Here are some further things to consider. The first is the obvious need for him, once you’re married, to obey the biblical mandate to “leave and cleave.” Of course that assumes that you will submit to his leadership and be willing to “fit in with him.” These are concepts in healthy tension.
Also, where is your family? If they are where you are currently, there’s something to be said for asking him if he’s willing to relocate so you will have the benefit of help when the babies arrive. There is cultural support for this (as well as there is biblical support for you moving to be near his family). Again, ideas in tension.
But these ideas are based on principles that are interdependent.
Consider love and respect. Are you being respectful in how you’re conveying your wishes, desires and needs? Is he being loving? (see Ephesians 5). Is he saying, “My hometown! Take it or leave it”? Or is he trying to shepherd you toward his position?
If the decision is made by either of you “winning” this debate, it will remain an open wound in your marriage that may cause damage later on.
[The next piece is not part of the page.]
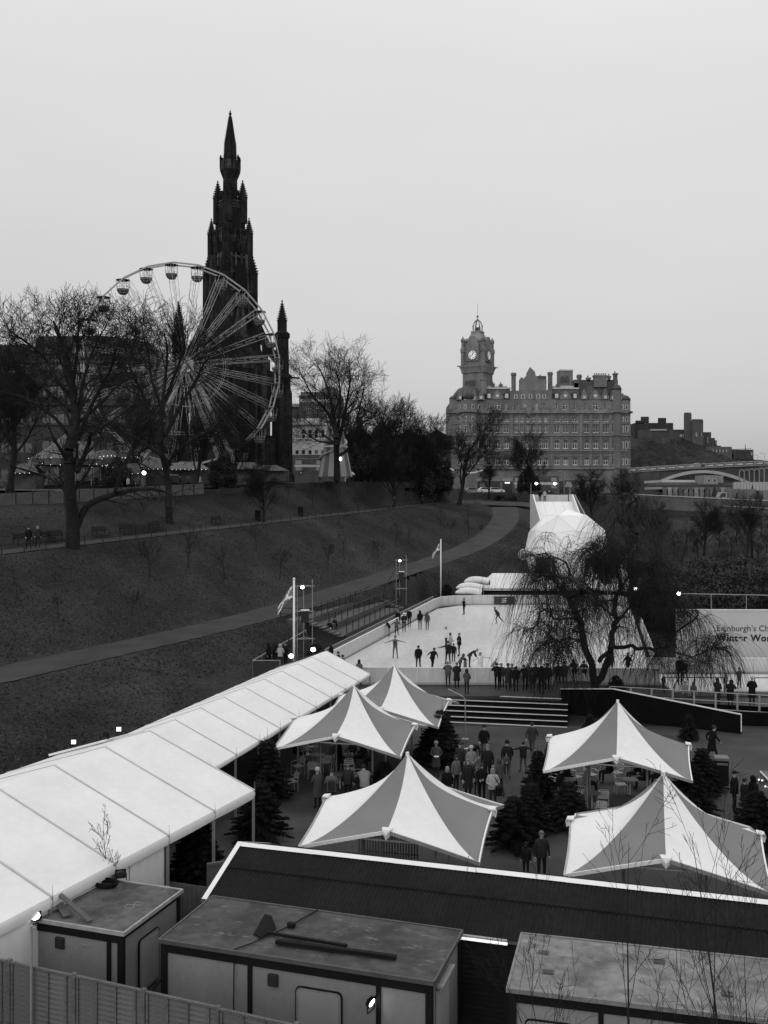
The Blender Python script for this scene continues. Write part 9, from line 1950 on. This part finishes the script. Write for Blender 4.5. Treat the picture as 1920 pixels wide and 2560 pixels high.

When Steve and I were making decisions about where to live and how to merge our lives after marriage, we decided to put away the “my way vs. your way” paradigm and chose to work on coming up with “our way.” This wasn’t about his traditions, desires, and plans versus mine. It was about deciding what from each of our pasts and presents was worth holding onto and making our own.
If you end up having a lot of children, and you’re planning to stay home with them, living somewhere for the purpose of preserving your career option seems frivolous. By the time all those kids are grown and on their own, you may be wanting to do something completely different. You can’t know the future now. But if you can’t conceive, living somewhere where you have to start over professionally seems frustrating. Again, this is not something you can know right now. Ultimately you must ask, is your fiancé asking you to move because that’s where he believes God wants you to live? Or because it’s where his family wants you? This is a key distinction.
And beyond that, regardless of what his family wants, is he following God? Are you? And in light of all this, can you work toward answers together and discuss them without fighting?
Again, how you handle these matters may be even more than what you decide. It will set the pattern for all future decisions, big and small. No matter what course your marriage takes, you can count on a lifetime of decision-making together.